In the living room. Christmas lights casting shadows and light across everything. Blurred shades of green and white conflicting with each other. My knuckles hurt. He touched my cheek today wtih endearing tenderness. His hand was warm and soft. I loved it. THe moment when the skin of his palm touched the flesh of my face lasted for an exquisite eternity. Looking at his face with his magnificently expressive eyes was wonderful. I love him. Not in a romatic way. In a way that makes me value him more than anyone. He is amazing. His motives in life are so simple and childlike. Every moment i spend with him i cherish as though it will be the last. He brings out the best in me. And through i know we are kindred spirits. We have a karmic bond that will last forever. Having become closer to him has changed me. He sees the potential in me. More than anyone i know. i admire him.

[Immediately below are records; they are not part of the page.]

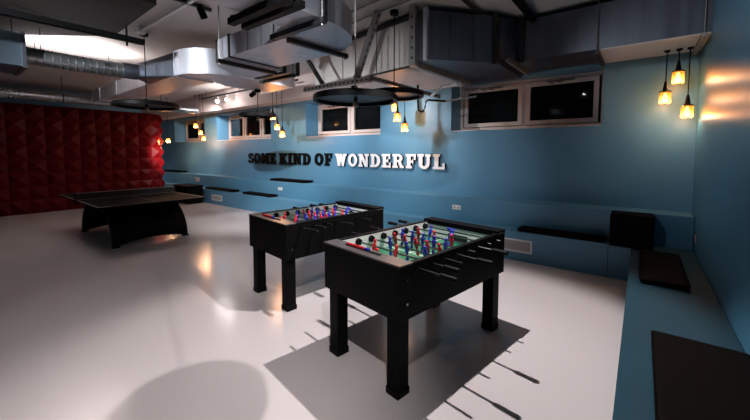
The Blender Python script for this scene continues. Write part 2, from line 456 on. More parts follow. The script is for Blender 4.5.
write(['WONDERFUL'], -5.76, -2.90, 1.29, .29, M['letter_b'], M['letter_w'], 'white', 'white letters on the back wall', .055)

# ------------------------------------------------------------------ foosball tables
def foosball():
    W, L = .82, 1.39
    root = thing('foosball_table', (0, 0, 0), '', 'football table', 'table football tables')
    x, y = W / 2, L / 2
    c = MB(); t = .03; z0, z1 = .535, .895
    c.box(-x, -x + t, -y, y, z0, z1, bev=.003); c.box(x - t, x, -y, y, z0, z1, bev=.003)
    c.box(-x + t, x - t, -y, -y + t, z0, z1, bev=.003); c.box(-x + t, x - t, y - t, y, z0, z1, bev=.003)
    c.box(-x + t, x - t, -y + t, y - t, z0 + .02, z0 + .04)
    c.build('cabinet', M['black'], root)
    ye = y - .125
    for s in (-1, 1):
        e = MB(); a, b_ = sorted((s * ye, s * (y + .004)))
        e.box(-x - .004, x + .004, a, b_, .893, .905, bev=.003); e.box(-x + t, x - t, *sorted((s * (ye + .002), s * (y - t))), .74, .893)
        end = e.build('end_rim', M['rim'], root)
        g = MB(); g.box(-.11, .11, *sorted((s * (ye - .002), s * (ye + .001))), .74, .82); g.build('goal', M['hole'], end)
        if s > 0:
            ra = MB(); ra.box(-x - .004, x + .004, ye - .004, y + .004, .9052, .925, bev=.003); ra.box(-x + .045, x - .045, ye - .008, ye - .004, .88, .925); ra.build('raised_cap', M['black'], end)
            continue
        k = MB(); yy = s * (y - .075)
        k.box(-.22, .16, yy - .012, yy + .012, .905, .911); k.build('score_rail', M['rubber'], end)
        for q in range(10):
            bd = MB(); xx = -.20 + q * .026; bd.tube([(xx - .009, yy, .918), (xx + .009, yy, .918)], .009, 10)
            bd.build('score_bead', M['p_red'] if q < 8 else M['p_blue'], end, smooth=True)
    for s in (-1, 1):
        r_ = MB(); r_.box(*sorted((s * (x - .036), s * (x + .002))), -ye, ye, .893, .903, bev=.002)
        r_.build('side_rim', M['black_metal'], root)
    f = MB(); f.box(-x + t, x - t, -ye, ye, .73, .74); fo = f.build('playing_field', M['pitch'], root)
    l = MB(); lz0, lz1 = .7403, .7412
    l.box(-x + .045, x - .045, -.006, .006, lz0, lz1)
    n = 28
    for k in range(n):
        a0, a1 = 2 * PI * k / n, 2 * PI * (k + 1) / n
        l.prism([(.12 * math.cos(a0), .12 * math.sin(a0)), (.12 * math.cos(a1), .12 * math.sin(a1)), (.11 * math.cos(a1), .11 * math.sin(a1)), (.11 * math.cos(a0), .11 * math.sin(a0))], lz0, lz1)
    for s in (-1, 1):
        l.box(-.19, .19, *sorted((s * (ye - .2), s * (ye - .19))), lz0, lz1)
        for sx in (-1, 1): l.box(*sorted((sx * .2, sx * .19)), *sorted((s * ye, s * (ye - .2))), lz0, lz1)
    l.build('pitch_lines', M['white'], fo)
    w = MB()
    for s in (-1, 1): w.box(*sorted((s * (x - t - .006), s * (x - t))), -ye, ye, .74, .892)
    w.box(-x + t, -.11, -ye, -ye + .006, .74, .885); w.box(.11, x - t, -ye, -ye + .006, .74, .885); w.box(-.11, .11, -ye, -ye + .006, .82, .885)
    w.box(-x + t, -.11, ye - .006, ye, .74, .885); w.box(.11, x - t, ye - .006, ye, .74, .885); w.box(-.11, .11, ye - .006, ye, .82, .885)
    w.build('inner_lining', M['inner'], root)
    for sx in (-1, 1):
        for sy in (-1, 1):
            lg = MB(); lx, ly = sx * (x - .085), sy * (y - .075); h = .052
            lg.box(lx - h, lx + h, ly - h, ly + h, .045, z0 + .005, bev=.004)
            lo = lg.build('leg', M['black'], root)
            ft = MB(); q = h + .006; ft.box(lx - q, lx + q, ly - q, ly + q, 0, .05, bev=.006); ft.build('foot', M['black_metal'], lo)
    # rods
    order = [('red', 1), ('red', 2), ('blue', 3), ('red', 5), ('blue', 5), ('red', 3), ('blue', 2), ('blue', 1)]
    sp = {1: [0], 2: [-.12, .12], 3: [-.185, 0, .185], 5: [-.24, -.12, 0, .12, .24]}
    slide = [.03, -.05, .05, .02, -.03, -.02, -.06, -.05]
    tilt = [.15, -.2, .1, .25, -.1, .05, -.3, .9]
    zr = .855
    xi = x - t
    for i, (colr, n) in enumerate(order):
        yy = -.525 + .15 * i; hs = 1 if colr == 'red' else -1; o_ = slide[i]
        rod = MB()
        xa, xb = -hs * (x + .10) + o_, hs * (x + .17) + o_
        rod.tube([(min(xa, xb), yy, zr), (max(xa, xb), yy, zr)], .0075, 10)
        ro = rod.build('rod', M['chrome'], root, smooth=True)
        hd = MB(); b0 = hs * (x + .15) + o_
        hd.tube([(b0 + hs * d, yy, zr) for d in (0, .004, .02, .06, .10, .122, .128)], [.010, .014, .0175, .016, .0175, .0165, .008], 12)
        hd.build('handle', M['rubber'], ro, smooth=True)
        for s in (-1, 1):
            bu = MB(); bu.tube([(s * (xi - .034), yy, zr), (s * (xi - .008), yy, zr)], [.026, .030], 16); bu.build('bumper', M['rubber'], ro, smooth=True)
            be = MB(); be.tube([(s * (x + .001), yy, zr), (s * (x + .006), yy, zr)], .017, 14); be.build('bearing', M['black_metal'], ro)
        for px in sp[n]:
            pl = MB(); c0 = px + o_
            mt = Matrix.Translation((c0, yy, zr)) @ Matrix.Rotation(tilt[i], 4, 'X')
            pl.lathe([(0, -.100), (.013, -.098), (.0135, -.084), (.010, -.078), (.0095, -.05), (.015, -.028), (.0175, -.008), (.0195, .012), (.017, .022), (.008, .026), (.0075, .031), (.0125, .036), (.0145, .045), (.0125, .054), (0, .060)], n=14, sx=1.12, sy=.8, mtx=mt)
            pl.build('player_figure', M['p_red'] if colr == 'red' else M['p_blue'], ro, smooth=True, ang=60)
    for (sx, sy) in ((1, -1), (-1, -1), (1, 1), (-1, 1)):
        bo = MB(); xx = sx * x
        bo.tube([(xx, sy * (y - .07), .80), (xx + sx * .004, sy * (y - .07), .80)], .010, 12); bo.tube([(xx, sy * (y - .07), .64), (xx + sx * .004, sy * (y - .07), .64)], .010, 12)
        bo.build('bolt', M['chrome'], root)
    ba = MB(); ba.lathe([(0, -.017), (.0085, -.0147), (.0147, -.0085), (.017, 0), (.0147, .0085), (.0085, .0147), (0, .017)], c=(.20, -ye + .06, .757), n=16)
    return root, ba
t1, ball = foosball()
t1['label'] = 'black football table nearest the camera with green pitch and casting a dark shadow'
t2 = copy_tree(t1)
t2['label'] = 'black football table standing farther back to the left of the nearest one'
t1.location = (-1.462, 2.50, 0); t1.rotation_euler = (0, 0, math.radians(-9))
t2.location = (-3.06, 2.83, 0); t2.rotation_euler = (0, 0, math.radians(-7.5))
ball = ball.build('foosball_ball', M['yellow'], smooth=True)
ball.location = t1.location; ball.rotation_euler = t1.rotation_euler
tag(ball, 'small yellow ball lying on the green pitch of the nearest football table', 'ball')

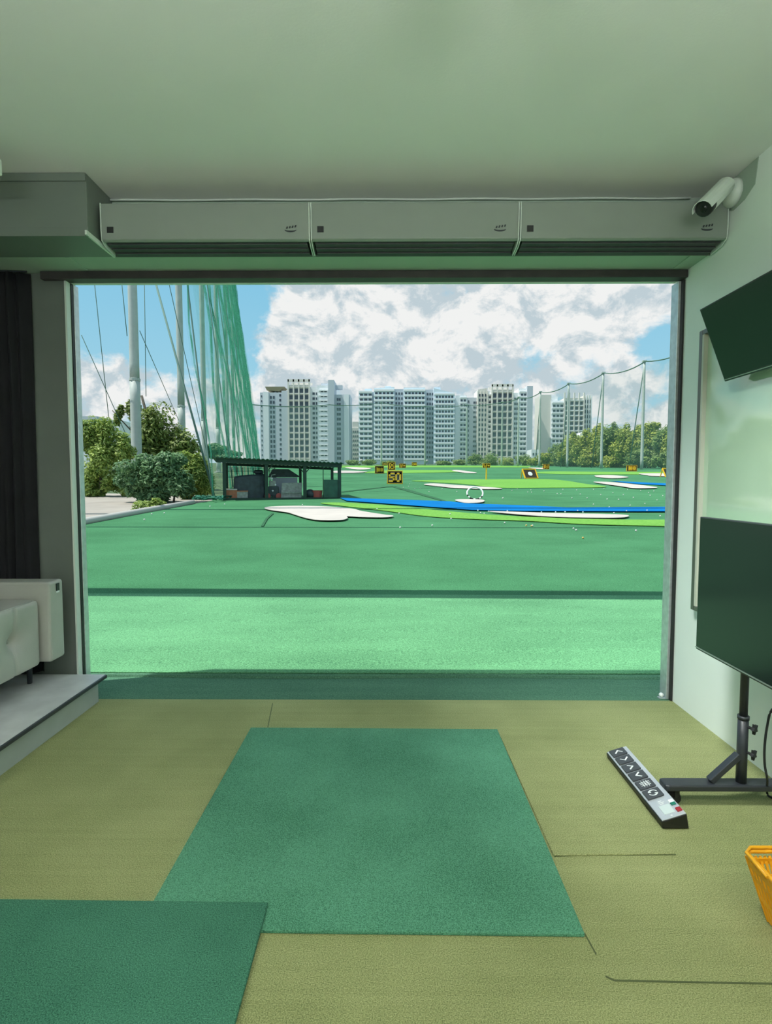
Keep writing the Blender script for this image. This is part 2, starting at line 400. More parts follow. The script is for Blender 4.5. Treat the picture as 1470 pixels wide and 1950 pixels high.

i strive to be more than i am because of him. He is wed to a dear friend and now resides many miles away. i miss him to the point of pain. a mere thrigh of him causes bittersweet agony for what once was. i ca still remember the feel of his lips upon mine. plump and moist. his smell liek that of an old man. the sound of his voice soft and sweet. he tells me he enjoys the sounds i make. his mouth the taste of him. i miss it.
the feel of his hands pressingwith an urgency that i rarely experience. i can still feel the touch of his lips on my neck face and stomach. kissing waya my petty insecurities. he is so very dear to me.